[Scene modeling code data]
══════════════════════════════
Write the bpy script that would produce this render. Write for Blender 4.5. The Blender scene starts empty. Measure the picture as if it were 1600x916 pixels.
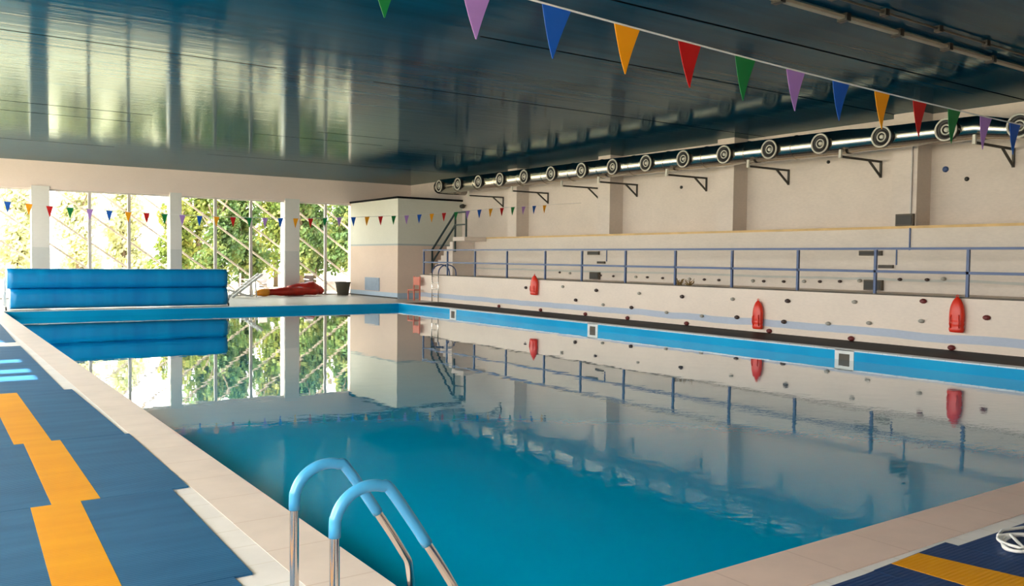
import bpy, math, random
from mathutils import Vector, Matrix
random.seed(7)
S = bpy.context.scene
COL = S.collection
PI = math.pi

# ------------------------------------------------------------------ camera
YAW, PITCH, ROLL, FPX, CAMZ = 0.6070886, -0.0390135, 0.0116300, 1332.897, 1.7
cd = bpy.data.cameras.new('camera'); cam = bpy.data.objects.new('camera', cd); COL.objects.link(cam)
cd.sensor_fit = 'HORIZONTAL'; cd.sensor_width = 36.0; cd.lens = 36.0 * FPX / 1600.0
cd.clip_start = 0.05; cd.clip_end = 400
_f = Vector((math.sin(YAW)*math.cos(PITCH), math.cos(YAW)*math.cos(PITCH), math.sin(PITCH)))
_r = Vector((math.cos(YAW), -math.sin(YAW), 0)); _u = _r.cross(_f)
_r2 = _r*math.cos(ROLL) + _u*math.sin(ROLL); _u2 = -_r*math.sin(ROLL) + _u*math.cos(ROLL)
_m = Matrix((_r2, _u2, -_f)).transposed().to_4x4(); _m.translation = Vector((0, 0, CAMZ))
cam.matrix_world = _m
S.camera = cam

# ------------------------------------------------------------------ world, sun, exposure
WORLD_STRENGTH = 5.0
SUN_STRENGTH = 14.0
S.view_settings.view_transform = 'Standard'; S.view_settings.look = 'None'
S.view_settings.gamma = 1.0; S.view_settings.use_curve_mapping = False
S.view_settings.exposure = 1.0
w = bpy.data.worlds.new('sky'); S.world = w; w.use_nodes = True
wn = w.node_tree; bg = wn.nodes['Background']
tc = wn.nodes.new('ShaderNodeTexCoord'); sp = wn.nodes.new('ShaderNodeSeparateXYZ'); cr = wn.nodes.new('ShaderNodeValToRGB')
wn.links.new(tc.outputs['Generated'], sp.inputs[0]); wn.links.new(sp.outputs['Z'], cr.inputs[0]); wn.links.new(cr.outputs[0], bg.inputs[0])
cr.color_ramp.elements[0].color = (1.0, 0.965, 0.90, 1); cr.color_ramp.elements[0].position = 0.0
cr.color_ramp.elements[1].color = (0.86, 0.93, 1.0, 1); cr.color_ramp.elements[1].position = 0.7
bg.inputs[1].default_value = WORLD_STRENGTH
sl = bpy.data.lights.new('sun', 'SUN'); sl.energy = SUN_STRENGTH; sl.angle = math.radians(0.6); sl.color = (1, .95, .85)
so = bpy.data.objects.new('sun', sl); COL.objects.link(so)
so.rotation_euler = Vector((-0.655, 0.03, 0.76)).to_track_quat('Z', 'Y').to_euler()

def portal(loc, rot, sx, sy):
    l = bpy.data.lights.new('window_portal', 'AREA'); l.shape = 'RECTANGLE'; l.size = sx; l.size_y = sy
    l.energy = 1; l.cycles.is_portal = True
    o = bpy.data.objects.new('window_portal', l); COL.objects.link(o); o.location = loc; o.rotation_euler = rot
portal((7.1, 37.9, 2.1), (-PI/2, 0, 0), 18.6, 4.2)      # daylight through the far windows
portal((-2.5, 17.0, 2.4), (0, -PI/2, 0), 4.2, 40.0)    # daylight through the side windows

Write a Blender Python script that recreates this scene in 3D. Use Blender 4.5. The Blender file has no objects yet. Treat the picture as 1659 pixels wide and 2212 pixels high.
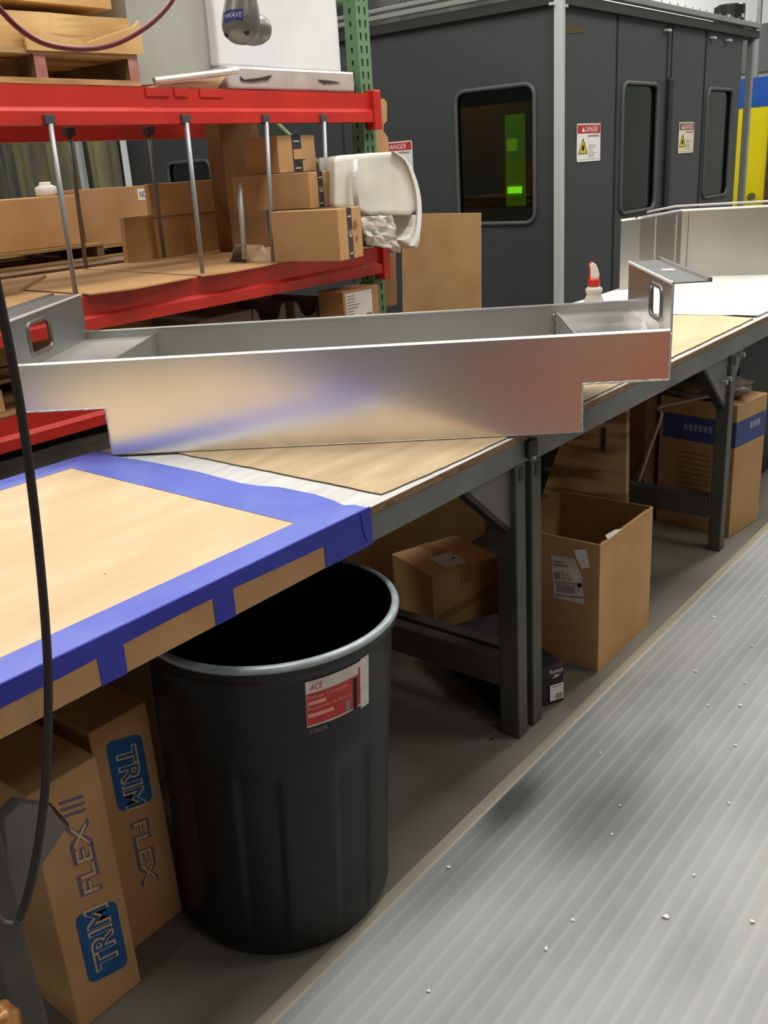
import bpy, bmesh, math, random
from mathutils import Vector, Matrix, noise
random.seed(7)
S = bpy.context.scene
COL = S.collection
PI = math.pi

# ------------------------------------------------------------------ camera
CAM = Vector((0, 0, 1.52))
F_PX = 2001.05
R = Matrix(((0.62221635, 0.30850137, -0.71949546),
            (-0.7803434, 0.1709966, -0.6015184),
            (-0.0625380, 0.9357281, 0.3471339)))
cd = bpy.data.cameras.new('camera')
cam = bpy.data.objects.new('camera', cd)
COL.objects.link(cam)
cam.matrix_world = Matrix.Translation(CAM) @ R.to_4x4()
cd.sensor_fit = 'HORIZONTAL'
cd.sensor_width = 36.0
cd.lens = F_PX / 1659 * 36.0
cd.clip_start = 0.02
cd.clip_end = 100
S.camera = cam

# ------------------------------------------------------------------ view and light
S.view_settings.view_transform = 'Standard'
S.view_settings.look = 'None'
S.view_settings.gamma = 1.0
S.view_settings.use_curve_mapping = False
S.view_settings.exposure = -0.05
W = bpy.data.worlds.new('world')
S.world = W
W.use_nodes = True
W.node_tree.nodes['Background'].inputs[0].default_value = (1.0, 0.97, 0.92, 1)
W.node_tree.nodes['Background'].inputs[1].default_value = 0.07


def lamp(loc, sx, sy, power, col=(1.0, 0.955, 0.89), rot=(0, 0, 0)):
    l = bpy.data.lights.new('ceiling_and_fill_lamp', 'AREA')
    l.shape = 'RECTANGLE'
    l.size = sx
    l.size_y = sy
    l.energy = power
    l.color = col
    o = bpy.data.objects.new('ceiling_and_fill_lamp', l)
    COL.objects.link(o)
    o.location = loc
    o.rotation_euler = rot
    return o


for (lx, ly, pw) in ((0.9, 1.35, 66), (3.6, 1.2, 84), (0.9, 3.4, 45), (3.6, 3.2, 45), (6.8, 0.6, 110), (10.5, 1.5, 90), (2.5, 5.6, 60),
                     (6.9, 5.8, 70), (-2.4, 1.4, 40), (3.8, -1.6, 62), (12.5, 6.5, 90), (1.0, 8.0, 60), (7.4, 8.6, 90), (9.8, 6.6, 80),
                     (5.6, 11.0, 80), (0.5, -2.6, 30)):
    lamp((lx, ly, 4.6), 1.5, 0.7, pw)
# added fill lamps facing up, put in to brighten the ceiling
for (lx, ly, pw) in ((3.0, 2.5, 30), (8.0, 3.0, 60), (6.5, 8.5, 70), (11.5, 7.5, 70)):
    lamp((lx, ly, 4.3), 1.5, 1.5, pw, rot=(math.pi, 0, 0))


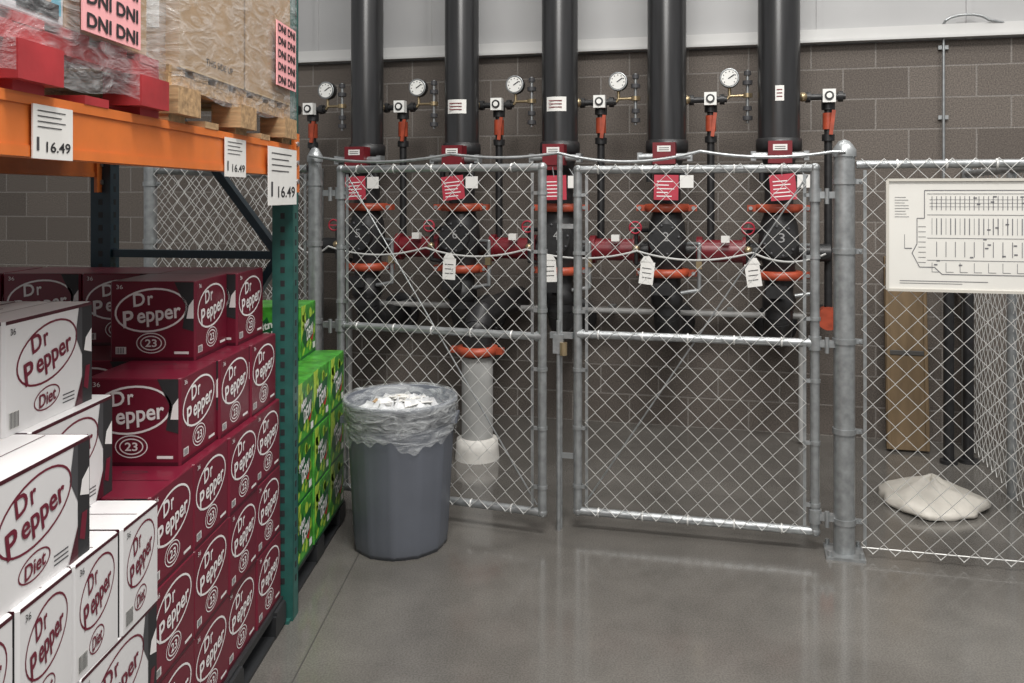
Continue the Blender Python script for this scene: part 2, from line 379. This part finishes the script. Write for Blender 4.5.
══════════════════════════════
▶ **EXERCISE REQUIREMENTS**
Give the count of lines containing "picture", with no added text.

▶ **RESPONSE BELOW**
2